While such centers often use diesel generators for backup power, the project designers want to use the study to figure out if they can use solar panels and batteries to downsize or altogether avoid the use of noisy generators that produce air pollution.

The Smart Electric Power Alliance received $50,000 to study the use of solar panels and batteries to replace a diesel generator at Holy Wisdom Monastery in Middleton, which provides emergency shelter for the town of Westport and for travelers stranded at the Madison airport.

Madison Gas and Electric would use the project as a storage test site.

Grants were also awarded to study the use of microgrids at a new emergency operations center in Prairie du Sac, the Sun Prairie public library and a business park in Middleton.
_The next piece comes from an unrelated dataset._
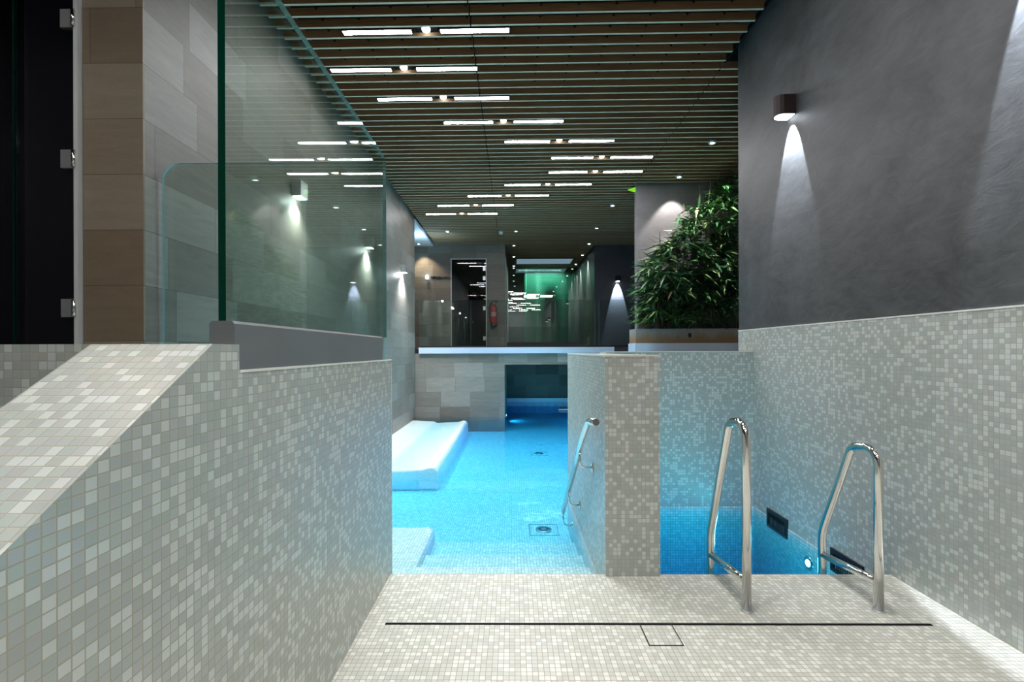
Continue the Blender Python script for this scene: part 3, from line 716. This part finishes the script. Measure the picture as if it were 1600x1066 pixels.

The commission voted 2-1 to reject a proposal from the Wisconsin Housing Preservation Corp. to study an emergency heating and cooling center for a low-income senior housing project in Green Bay because the application was filed five hours after the deadline.

Utilizing a microgrid

The commission approved the grants unanimously, but Commissioner Ellen Nowak expressed concern about the strong emphasis on renewable energy and said she wants to see an emphasis on resilience in any future funding requests.

“This isn’t about putting out a press release (saying) ‘we’re on our way to meeting our city’s goal,’” Nowak said. “This is about providing critical service in a time of need.”